Collaboration between universities 5 years ago looked a lot different to what it does today. Today PRME has 36 higher education institutions in an established Chapter that have state-based quarterly gatherings and an annual forum. We communicate regularly, share practices and act more like a family than colleagues.

I ventured outside the Management Discipline when I found myself questioning how we would ever realise the SDGs if they were only talked about and actioned in the Business Faculty. I met some amazing people on my travels…..I met George Taciks at my first climate change meeting. He introduced me to Justin Placek who was the General Manager of Healthy Cities Illawarra (HCI) at the time. We decided we would hold a local community event to raise awareness of the SDGs.
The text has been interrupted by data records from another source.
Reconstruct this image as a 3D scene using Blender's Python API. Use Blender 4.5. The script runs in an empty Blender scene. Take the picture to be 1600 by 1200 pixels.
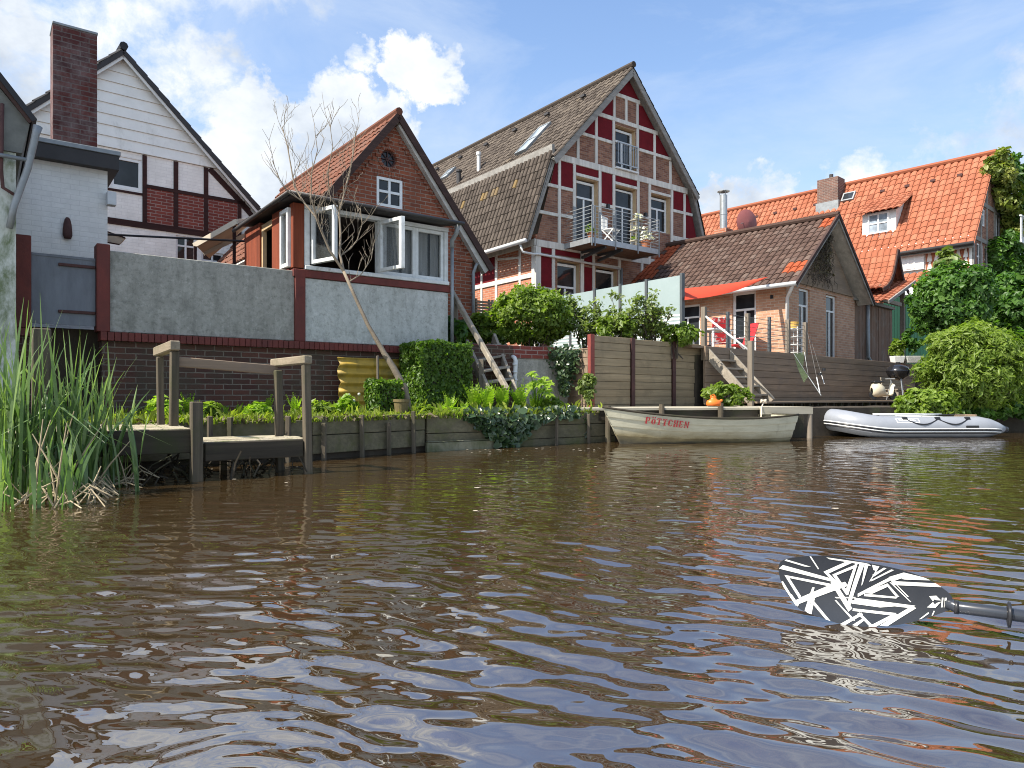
import bpy, math, random
import numpy as np
from mathutils import Vector, Matrix
from mathutils.geometry import tessellate_polygon
random.seed(7); RNG = np.random.default_rng(7)
scene = bpy.context.scene
R = math.radians

# ---------------------------------------------------------------- camera
H = 0.70                                   # eye height over the water, seen from a paddle craft
cam_d = bpy.data.cameras.new('camera'); cam = bpy.data.objects.new('camera', cam_d)
scene.collection.objects.link(cam)
cam.location = (0, 0, H); cam.rotation_euler = (R(90), 0, 0)
cam_d.sensor_width = 36; cam_d.lens = 36 * 1110 / 1600; cam_d.shift_y = 22 / 1600
cam_d.clip_start = 0.02; cam_d.clip_end = 2000
scene.camera = cam

# ---------------------------------------------------------------- sun and sky
SUN_EL, SUN_AZ = 50, 241                   # azimuth clockwise from +Y (the view direction)
sd = bpy.data.lights.new('sun', 'SUN'); sun = bpy.data.objects.new('sun', sd); scene.collection.objects.link(sun)
sd.energy = 5.0; sd.angle = R(0.5); sd.color = (1, .93, .82)
sdir = Vector((math.sin(R(SUN_AZ)) * math.cos(R(SUN_EL)), math.cos(R(SUN_AZ)) * math.cos(R(SUN_EL)), math.sin(R(SUN_EL))))
sun.rotation_euler = sdir.to_track_quat('Z', 'Y').to_euler(); sun.location = sdir * 50
vs = scene.view_settings
vs.view_transform = 'Standard'; vs.look = 'None'; vs.gamma = 1; vs.exposure = 0.96; vs.use_curve_mapping = False
scene.cycles.use_denoising = True; scene.cycles.filter_width = 1.05
scene.cycles.max_bounces = 8; scene.cycles.transparent_max_bounces = 16

world = bpy.data.worlds.new('World'); scene.world = world; world.use_nodes = True
nt = world.node_tree; nt.nodes.clear()
def N(t, **k):
    n = nt.nodes.new(t)
    for a, b in k.items(): setattr(n, a, b)
    return n
def LK(a, b): nt.links.new(a, b)
def math_node(op, a, b=None, clamp=False):
    n = N('ShaderNodeMath', operation=op); n.use_clamp = clamp
    for i, v in enumerate((a, b)):
        if v is None: continue
        if isinstance(v, (int, float)): n.inputs[i].default_value = v
        else: LK(v, n.inputs[i])
    return n.outputs[0]
def ramp(src, stops):
    n = N('ShaderNodeValToRGB'); cr = n.color_ramp
    while len(cr.elements) < len(stops): cr.elements.new(.5)
    for e, (p, c) in zip(cr.elements, stops):
        e.position = p; e.color = (c[0], c[1], c[2], 1) if isinstance(c, (tuple, list)) else (c, c, c, 1)
    LK(src, n.inputs[0]); return n.outputs[0]
def mixc(fac, a, b, bt='MIX'):
    n = N('ShaderNodeMix', data_type='RGBA', blend_type=bt)
    for i, v in ((0, fac), (6, a), (7, b)):
        if isinstance(v, (int, float)): n.inputs[i].default_value = v
        elif isinstance(v, (tuple, list)): n.inputs[i].default_value = (v[0], v[1], v[2], 1)
        else: LK(v, n.inputs[i])
    return n.outputs[2]
def noise(vec, scale, detail=5, rough=.55, dist=0):
    n = N('ShaderNodeTexNoise'); n.inputs['Scale'].default_value = scale; n.inputs['Detail'].default_value = detail
    n.inputs['Roughness'].default_value = rough; n.inputs['Distortion'].default_value = dist
    if vec is not None: LK(vec, n.inputs['Vector'])
    return n.outputs[0]
def mapping(vec, sc=(1, 1, 1), loc=(0, 0, 0), rot=(0, 0, 0)):
    n = N('ShaderNodeMapping'); n.inputs['Scale'].default_value = sc; n.inputs['Location'].default_value = loc; n.inputs['Rotation'].default_value = rot
    LK(vec, n.inputs['Vector']); return n.outputs[0]

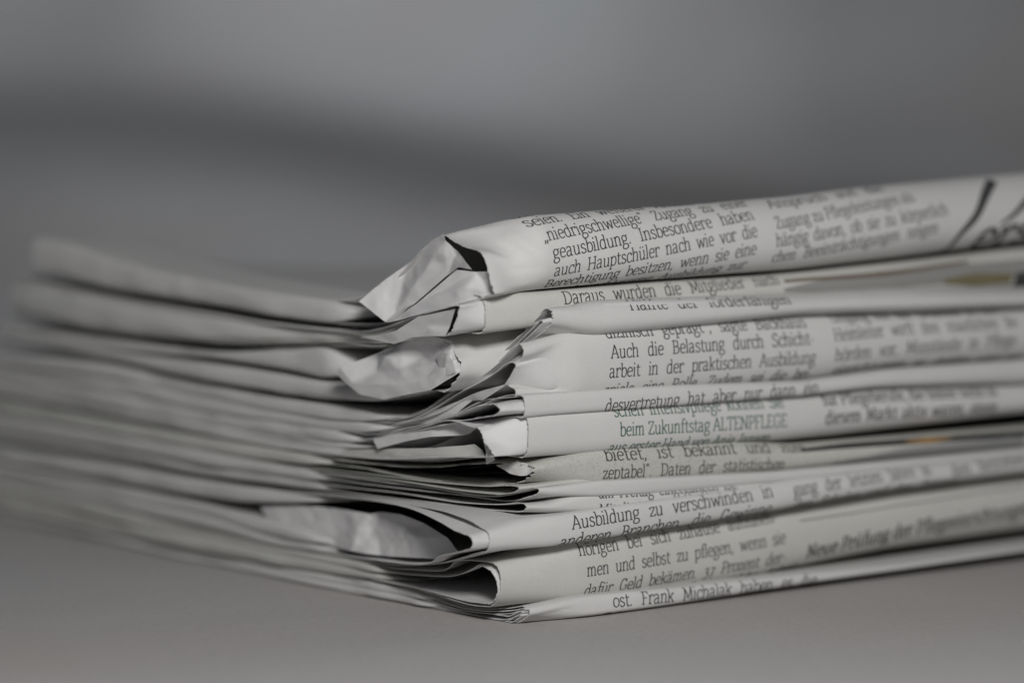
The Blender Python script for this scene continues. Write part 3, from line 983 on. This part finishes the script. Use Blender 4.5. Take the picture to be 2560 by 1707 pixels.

I had some money in a Teaching and Learning account, HCI put in some money and we booked a small function room and thought that 20 people might turn up. We didn’t put a limit on Eventbrite as we didn’t think there was a lot of interest at a local level. We were wrong. Within 24 hours, we had 110 people registered covering all sectors. We got a larger room! From there, local interest grew and I started working with councils and industry.
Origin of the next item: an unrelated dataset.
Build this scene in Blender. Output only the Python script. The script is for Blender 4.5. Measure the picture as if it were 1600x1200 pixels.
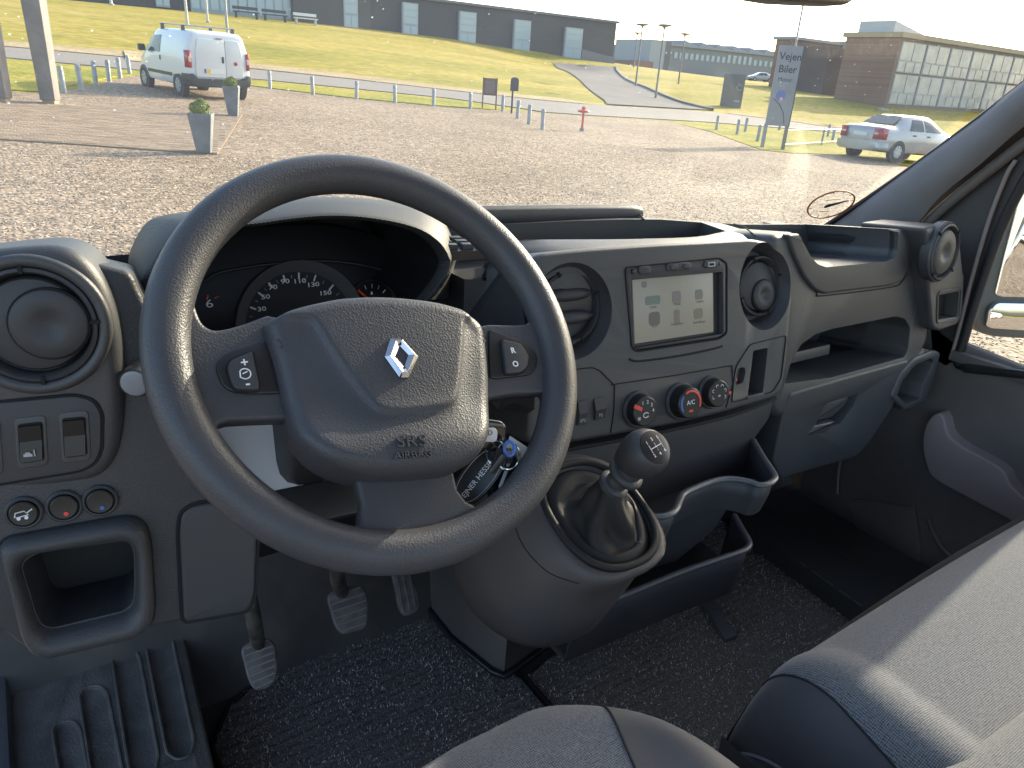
import bpy, bmesh, math, random
import numpy as np
from mathutils import Vector, Matrix

for _o in list(bpy.data.objects):
    bpy.data.objects.remove(_o, do_unlink=True)
random.seed(7)
RNG = np.random.default_rng(11)
SC = bpy.context.scene
COL = SC.collection

# ------------------------------------------------------------------ camera
# van frame: X to the right, Y forward, Z up, camera leaning in at the open driver's door
CAM_POS = np.array([0.0, 0.0, 1.75])
FPX = 1149.0                                   # focal length in pixels of the 1600 px wide photograph
def _unit(v):
    v = np.array(v, float)
    return v / np.linalg.norm(v)
_X = _unit([1800, -364, FPX])
_Z = -_unit([-182, 2730, FPX])
_Z = _unit(_Z - _X * (_Z @ _X))
_Y = np.cross(_Z, _X)
ROT = np.array([_X, _Y, _Z])                   # world = ROT @ camera (x right, y down, z forward)
cam_data = bpy.data.cameras.new('camera')
cam = bpy.data.objects.new('camera', cam_data)
COL.objects.link(cam)
cam_data.sensor_width = 36.0
cam_data.lens = FPX / 1600 * 36
cam_data.clip_start = 0.02
cam_data.clip_end = 3000
_m = Matrix.Identity(4)
for _i in range(3):
    _m[_i][0] = ROT[_i][0]; _m[_i][1] = -ROT[_i][1]; _m[_i][2] = -ROT[_i][2]; _m[_i][3] = CAM_POS[_i]
cam.matrix_world = _m
SC.camera = cam
cam_data.dof.use_dof = False

# ------------------------------------------------------------------ sky, sun, exposure
SUN_AZ = math.radians(76)                      # clockwise from the van's forward axis
SUN_EL = math.radians(22)
world = bpy.data.worlds.new('World')
SC.world = world
world.use_nodes = True
_nt = world.node_tree
_nt.nodes.clear()
_sky = _nt.nodes.new('ShaderNodeTexSky')
_sky.sky_type = 'NISHITA'
_sky.sun_disc = False
_sky.sun_elevation = SUN_EL
_sky.sun_rotation = SUN_AZ
_sky.air_density = 1.0
_sky.dust_density = 2.6
_sky.ozone_density = 0.7
_bg = _nt.nodes.new('ShaderNodeBackground')
_bg.inputs['Strength'].default_value = 0.15
_out = _nt.nodes.new('ShaderNodeOutputWorld')
_nt.links.new(_sky.outputs[0], _bg.inputs[0])
_nt.links.new(_bg.outputs[0], _out.inputs[0])
sun_data = bpy.data.lights.new('sun', 'SUN')
sun_data.energy = 2.7
sun_data.angle = math.radians(0.5)
sun_data.color = (1.0, 0.86, 0.68)
sun = bpy.data.objects.new('sun', sun_data)
COL.objects.link(sun)
TO_SUN = Vector((math.sin(SUN_AZ) * math.cos(SUN_EL), math.cos(SUN_AZ) * math.cos(SUN_EL), math.sin(SUN_EL)))
sun.rotation_euler = (TO_SUN).to_track_quat('Z', 'Y').to_euler()
sun.location = (30, 10, 20)
SC.view_settings.view_transform = 'Standard'
SC.view_settings.look = 'None'
SC.view_settings.exposure = 1.82
SC.view_settings.gamma = 1.0
SC.view_settings.use_curve_mapping = False
SC.cycles.max_bounces = 8
SC.cycles.transparent_max_bounces = 12
SC.cycles.use_denoising = True

# ------------------------------------------------------------------ measuring: photograph pixel -> place on a known surface
def ray(px, py):
    return _unit(ROT @ np.array([px - 800, py - 600, FPX]))
def at_y(px, py, y):
    r = ray(px, py); return CAM_POS + r * ((y - CAM_POS[1]) / r[1])
def at_x(px, py, x):
    r = ray(px, py); return CAM_POS + r * ((x - CAM_POS[0]) / r[0])
def at_z(px, py, z):
    r = ray(px, py); return CAM_POS + r * ((z - CAM_POS[2]) / r[2])
def at_d(px, py, d):
    return CAM_POS + ROT @ (np.array([px - 800, py - 600, FPX]) / FPX * d)
GA, GB = -0.0279, 0.0388                       # the gravel lot is a gentle slope
GN = np.array([-GA, -GB, 1.0])
def lot(x, y):
    return GA * x + GB * y
def at_g(px, py):
    r = ray(px, py); return CAM_POS + r * ((-CAM_POS @ GN) / (r @ GN))

class Frame:
    """a flat working plane: origin, u to the right, v up, n towards the viewer"""
    def __init__(s, o, yaw=0.0, lean=0.0, roll=0.0):
        b, a, r = math.radians(yaw), math.radians(lean), math.radians(roll)
        s.o = np.array(o, float)
        u = np.array([math.cos(b), math.sin(b), 0.0])
        s.n = np.array([math.sin(b) * math.cos(a), -math.cos(b) * math.cos(a), math.sin(a)])
        v = np.cross(s.n, u)
        s.u = u * math.cos(r) + v * math.sin(r)
        s.v = -u * math.sin(r) + v * math.cos(r)
    def px(s, x, y, h=0.0):
        r = ray(x, y); o = s.o + s.n * h
        q = CAM_POS + r * (((o - CAM_POS) @ s.n) / (r @ s.n)) - s.o
        return (q @ s.u, q @ s.v)
    def poly(s, pts, h=0.0):
        return [s.px(x, y, h) for x, y in pts]
    def pt(s, a, b, c=0.0):
        return s.o + s.u * a + s.v * b + s.n * c
    def moved(s, a, b, c=0.0, roll=0.0):
        f = Frame((0, 0, 0)); f.o = s.pt(a, b, c); r = math.radians(roll)
        f.u = s.u * math.cos(r) + s.v * math.sin(r); f.v = -s.u * math.sin(r) + s.v * math.cos(r); f.n = s.n
        return f
def frame_axes(o, u, v):
    f = Frame((0, 0, 0)); f.o = np.array(o, float); f.u = _unit(u); v = np.array(v, float)
    f.v = _unit(v - f.u * (v @ f.u)); f.n = np.cross(f.u, f.v); return f

# ------------------------------------------------------------------ materials
def mat(name, col, rough=0.5, metal=0.0, spec=0.5, bump=None, vary=None, sheen=0.0, emit=None, coat=0.0, alpha=None):
    """bump = (kind, scale, strength, distance); vary = (scale, colour2, low, high)"""
    m = bpy.data.materials.new(name)
    m.use_nodes = True
    nt = m.node_tree
    b = nt.nodes['Principled BSDF']
    b.inputs['Base Color'].default_value = (*col, 1)
    b.inputs['Roughness'].default_value = rough
    b.inputs['Metallic'].default_value = metal
    b.inputs['Specular IOR Level'].default_value = spec
    b.inputs['Coat Weight'].default_value = coat
    b.inputs['Sheen Weight'].default_value = sheen
    tc = nt.nodes.new('ShaderNodeTexCoord')
    if vary:
        no = nt.nodes.new('ShaderNodeTexNoise')
        no.inputs['Scale'].default_value = vary[0]; no.inputs['Detail'].default_value = 5
        nt.links.new(tc.outputs['Object'], no.inputs['Vector'])
        rp = nt.nodes.new('ShaderNodeValToRGB')
        rp.color_ramp.elements[0].position = vary[2]; rp.color_ramp.elements[0].color = (*col, 1)
        rp.color_ramp.elements[1].position = vary[3]; rp.color_ramp.elements[1].color = (*vary[1], 1)
        nt.links.new(no.outputs['Fac'], rp.inputs[0]); nt.links.new(rp.outputs[0], b.inputs['Base Color'])
    if bump:
        if bump[0] == 'voronoi':
            t = nt.nodes.new('ShaderNodeTexVoronoi'); o = 'Distance'
        else:
            t = nt.nodes.new('ShaderNodeTexNoise'); o = 'Fac'; t.inputs['Detail'].default_value = 3
        t.inputs['Scale'].default_value = bump[1]
        nt.links.new(tc.outputs['Object'], t.inputs['Vector'])
        bp = nt.nodes.new('ShaderNodeBump')
        bp.inputs['Strength'].default_value = bump[2]; bp.inputs['Distance'].default_value = bump[3]
        nt.links.new(t.outputs[o], bp.inputs['Height']); nt.links.new(bp.outputs[0], b.inputs['Normal'])
    if emit:
        b.inputs['Emission Color'].default_value = (*emit[0], 1); b.inputs['Emission Strength'].default_value = emit[1]
    return m
def nodes_of(m):
    return m.node_tree, m.node_tree.nodes['Principled BSDF']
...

Within UOW, Dominic Riordan (Director, Academic Quality and Standards, UOW) gave me 30 mins one day and opened doorways for me to run an interfaculty student Act4SDG Dean’s Scholar Challenge – which for the past two years has brought together interdisciplinary teams of Dean’s Scholars to tackle global goals at a local level.
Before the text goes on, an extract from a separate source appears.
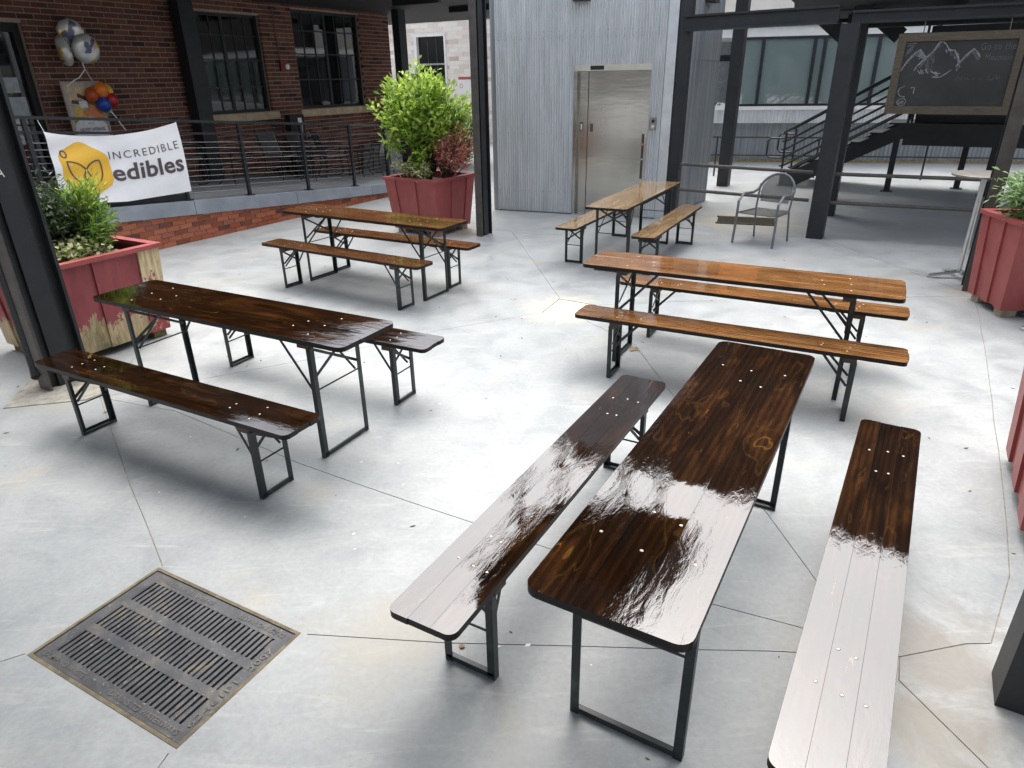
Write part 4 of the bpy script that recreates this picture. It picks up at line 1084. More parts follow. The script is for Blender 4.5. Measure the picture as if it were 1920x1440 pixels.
def blob_tips(rnd, c, rx, ry, rz, n, inner=.55):
    o = []
    while len(o) < n:
        v = Vector((rnd.uniform(-1, 1), rnd.uniform(-1, 1), rnd.uniform(-1, 1)))
        if inner < v.length < 1: o.append(Vector(c) + Vector((v.x * rx, v.y * ry, v.z * rz)))
    return o
rt_ = random.Random(21)
bush('tree', 'light green tree added beyond the shed corner for the green reflection in its glass', 'tree', (5.5, 21.5, 0), blob_tips(rt_, (5.5, 21.5, 2.3), 1.2, 1.0, 1.3, 70, .3), LF_YEL, .03, dict(length=.16, width=.08, jitter=.14), seed=2, per=40)  # added tree stands in for greenery reflected in the shed glass
bush('shrub', 'distant green shrub seen past the planter in front of the whitewashed building', 'shrub', (-1.25, 18.6, 0), blob_tips(rt_, (-1.25, 18.6, .75), .55, .5, .8, 40, .3), LF_MID, .012, dict(length=.12, width=.05, jitter=.1), seed=3, per=35)

# ================================================================== BEER TABLES AND BENCHES
def board_set(root, L, W, H, th, n, wood, rad):
    """n planks side by side with rounded outer corners"""
    gap = .0001; pw_ = (W - gap * (n - 1)) / n
    for k in range(n):
        y0 = -W / 2 + k * (pw_ + gap); y1 = y0 + pw_
        poly = []
        def corner(cx, cy, a0, r):
            for i in range(6): a = a0 + math.pi / 2 * i / 5; poly.append((cx + r * math.cos(a), cy + r * math.sin(a)))
        jt = [random.uniform(-.004, .004) for _ in range(2)]
        xl, xr = -L / 2 + jt[0], L / 2 + jt[1]
        if k == 0: corner(xl + rad, y0 + rad, math.pi, rad); corner(xr - rad, y0 + rad, 1.5 * math.pi, rad)
        else: poly += [(xl, y0), (xr, y0)]
        if k == n - 1: corner(xr - rad, y1 - rad, 0, rad); corner(xl + rad, y1 - rad, math.pi / 2, rad)
        else: poly += [(xr, y1), (xl, y1)]
        m = MB(); m.prism(poly, H - th, H + random.uniform(-.0002, .0002), 0, 1, .0004)
        m.build('plank', [wood, EDGE], root)
def make_set(kind, wood, tint):
    T_ = kind == 'table'
    L, W, H = (2.2, .484, .776) if T_ else (2.2, .268, .474)
    t = thing('beer_table' if T_ else 'beer_bench', 'x', 'table' if T_ else 'bench')
    board_set(t, L, W, H, .027, 3, wood, .045 if T_ else .035)
    ly = .205 if T_ else .113; ht = H - .03
    for sx in (-1, 1):
        x = sx * .81
        m = MB(); m.box((sx * .78, 0, H - .027 - .0175), (.075, W - (.05 if T_ else .02), .033)); m.build('batten', BATTEN, t)
        m = MB(); m.box((sx * .60, 0, H - .027 - .010), (.06, W - .10, .018)); m.build('batten', BATTEN, t)
        for sy in (-1, 1):   # angle iron legs
            m = MB(); y = sy * ly; zt_ = H - .06; bw_ = .031
            m.box((x, y - sy * .002, zt_ / 2), (bw_, .005, zt_)); m.box((x + sx * bw_ / 2 - sx * .0025, y - sy * (.0045 + bw_ / 2 - .002), zt_ / 2), (.005, bw_ - .004, zt_)); m.build('leg', LEG, t)
        m = MB(); m.box((x, 0, .012), (.030, 2 * ly - .006, .010)); m.box((x + sx * .0135, 0, .024), (.004, 2 * ly - .012, .016)); m.build('foot_bar', LEG, t)
        zx = .22 if T_ else .14
        for sy in (-1, 1):
            m = MB(); m.bar((x - sx * .006 * (sy + 2), sy * (ly - .012), H - .065), (x - sx * .006 * (sy + 2), -sy * (ly - .012), H - .06 - zx), .005, .018, up=(0, 0, 1)); m.build('cross_brace', LEG, t)
        m = MB(); m.tube([(x - sx * .008, -ly + .012, H - .06 - zx - .06), (x - sx * .008, ly - .012, H - .06 - zx - .06)], .005, 6); m.build('stretcher', LEG, t)
        for sy in (-1, 1):   # folding struts to the underside
            m = MB(); zs = H - .06 - (.28 if T_ else .17); m.bar((x - sx * .02, sy * (ly - .02), zs), (x - sx * (.30 if T_ else .2), sy * (ly - .06), H - .036), .016, .005, up=(0, 1, 0)); m.build('folding_strut', LEG, t)
        for (bx_, ys) in ((.775, (-.155, 0, .15) if T_ else (-.07, -.003, .063)), (.60, (-.07, .03) if T_ else (-.026, .02))):
            for y in ys:
                m = MB(); m.lathe((sx * bx_ + random.uniform(-.02, .02), y + random.uniform(-.008, .008), H - .0005), [(.0062, 0), (.0062, .001), (.004, .002)], 9); m.build('bolt_head', ZINC, t)
    return t
ptd = make_set('table', WOOD_D, 0); pbd = make_set('bench', WOOD_D, 0)
ptb = make_set('table', WOOD_B, 0); pbb = make_set('bench', WOOD_B, 0)
WOOD_M = m_wood('worn_brown_wood', (.05, .022, .010), (.125, .054, .022), (.215, .10, .043), (.09, .042, .018))
ptm = make_set('table', WOOD_M, 0); pbm = make_set('bench', WOOD_M, 0)
ptg = make_set('table', WOOD_G, 0); pbg = make_set('bench', WOOD_G, 0)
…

Other incredible internal support was given by Dr Tamantha Stutchbury, Prof Chris Gibson and the amazing UOW Global Challenges Program team who single-handily got UOW signed up to the Sustainable Development Solutions Network and welcomed me as the 2020 ECR representative; Richard Cook (Program Manager, Research Analytics, Systems and Support, UOW Research Services Office) who asked me to present at the Research For Impact workshops and designed the SDGs into the Planning For Impact canvas; Omar Khalifa (CEO of iAccelerate, UOW’s business incubator and accelerator) and his amazing team invited me to become an Expert-in-Residence allowing me to work with starts-ups who are embedding the SDGs, and Associate Professor Honglin Chen (Acting Dean Graduate Research) who recently embedded the SDGs in a University-wide Responsible Research subject.

Prof Grace McCarthy (Dean, UOW Sydney Business School), Professor Julia Coyle (UOW Pro-Vice Chancellor Students), Associate Professor Tracey Kuit (Teaching Specialist, School of Chemistry and Molecular Biosciences), WATTLE, Sarah Lisle (Director, UOW Pulse), UOW Student Services, the list of those who have helped my passion is long – and then just when I start to think of more I can do to have our University focus on the SDGs, we had an incredible DVC (Research and Innovation) arrive who immediately incorporated the goals into her vision. In January 2019, UOW opted to enter the pilot of the Times Higher Education Impact Rankings (UOW ranked =13th in the world in the pilot) and signed the University commitment to the SDGs. Lots of conversations and support has snowballed into an exciting, crazy and grateful couple of years.

I now present on the SDGs 1-2 times a week within Faculties, Schools, Industry – and not because it’s in my workload but because it makes my heart feel full. I was always told in my Career Development Review, and in mentoring sessions, to find your specialty, the thing that you will be known for. I never set out to do that with the SDGs. They provided me with a framework to connect people and make change. That’s what I love to do – its what I have always loved to do.

I follow my heart, my decisions align with my values and I teach, research and collaborate with people in areas that inspire me to be more.

I promise following my heart has also led to some very painful times but I have learned to seize every opportunity and I am very grateful for all the support provided by many amazing people along the way.